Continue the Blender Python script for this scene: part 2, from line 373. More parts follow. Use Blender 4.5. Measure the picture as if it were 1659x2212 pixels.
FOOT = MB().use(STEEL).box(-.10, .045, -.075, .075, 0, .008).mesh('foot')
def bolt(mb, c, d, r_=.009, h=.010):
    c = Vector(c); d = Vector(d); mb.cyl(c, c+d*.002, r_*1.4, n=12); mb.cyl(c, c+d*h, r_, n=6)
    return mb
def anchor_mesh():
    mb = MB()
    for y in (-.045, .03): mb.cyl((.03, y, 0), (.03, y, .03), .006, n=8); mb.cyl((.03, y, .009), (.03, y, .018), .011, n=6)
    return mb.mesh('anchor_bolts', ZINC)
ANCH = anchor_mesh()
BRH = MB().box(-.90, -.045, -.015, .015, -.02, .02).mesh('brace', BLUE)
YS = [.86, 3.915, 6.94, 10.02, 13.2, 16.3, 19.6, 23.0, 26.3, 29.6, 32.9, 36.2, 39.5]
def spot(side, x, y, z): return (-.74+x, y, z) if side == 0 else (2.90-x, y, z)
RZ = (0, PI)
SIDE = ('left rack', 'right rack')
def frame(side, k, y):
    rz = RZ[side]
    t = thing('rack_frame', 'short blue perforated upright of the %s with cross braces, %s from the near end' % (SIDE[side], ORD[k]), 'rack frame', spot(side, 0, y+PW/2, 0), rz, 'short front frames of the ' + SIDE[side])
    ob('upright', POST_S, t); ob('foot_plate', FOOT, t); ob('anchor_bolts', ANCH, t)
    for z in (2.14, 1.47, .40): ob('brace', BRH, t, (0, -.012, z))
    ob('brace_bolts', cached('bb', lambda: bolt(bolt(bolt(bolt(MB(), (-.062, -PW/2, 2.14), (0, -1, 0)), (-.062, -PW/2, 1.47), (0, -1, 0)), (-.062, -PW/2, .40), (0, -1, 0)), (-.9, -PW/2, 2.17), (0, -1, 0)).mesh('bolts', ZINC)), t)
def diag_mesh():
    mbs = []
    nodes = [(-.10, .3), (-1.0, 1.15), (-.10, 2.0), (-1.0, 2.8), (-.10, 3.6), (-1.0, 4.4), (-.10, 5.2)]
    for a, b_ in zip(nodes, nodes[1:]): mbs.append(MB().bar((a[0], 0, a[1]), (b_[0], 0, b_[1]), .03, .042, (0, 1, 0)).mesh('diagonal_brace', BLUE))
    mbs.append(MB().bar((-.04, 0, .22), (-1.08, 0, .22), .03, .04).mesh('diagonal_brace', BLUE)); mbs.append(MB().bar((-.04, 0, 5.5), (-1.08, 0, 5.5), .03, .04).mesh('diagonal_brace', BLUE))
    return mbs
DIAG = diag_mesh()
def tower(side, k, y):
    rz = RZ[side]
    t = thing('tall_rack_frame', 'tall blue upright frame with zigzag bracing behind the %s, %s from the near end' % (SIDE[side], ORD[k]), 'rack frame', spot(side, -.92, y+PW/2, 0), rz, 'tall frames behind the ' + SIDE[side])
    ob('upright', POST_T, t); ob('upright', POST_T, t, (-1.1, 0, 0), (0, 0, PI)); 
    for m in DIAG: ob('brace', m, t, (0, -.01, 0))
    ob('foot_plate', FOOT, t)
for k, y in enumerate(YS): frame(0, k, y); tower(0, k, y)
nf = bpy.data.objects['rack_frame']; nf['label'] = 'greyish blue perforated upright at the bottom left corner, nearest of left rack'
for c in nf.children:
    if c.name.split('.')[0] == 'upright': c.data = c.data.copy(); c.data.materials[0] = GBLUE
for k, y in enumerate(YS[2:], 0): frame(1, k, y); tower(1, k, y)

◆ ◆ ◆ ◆

* What to do
The required output is the span of lines from the one containing "if c.name.split('.')[0] == 'upright': c.data" to the last line, reproduced character for character.

* Output below
    if c.name.split('.')[0] == 'upright': c.data = c.data.copy(); c.data.materials[0] = GBLUE
for k, y in enumerate(YS[2:], 0): frame(1, k, y); tower(1, k, y)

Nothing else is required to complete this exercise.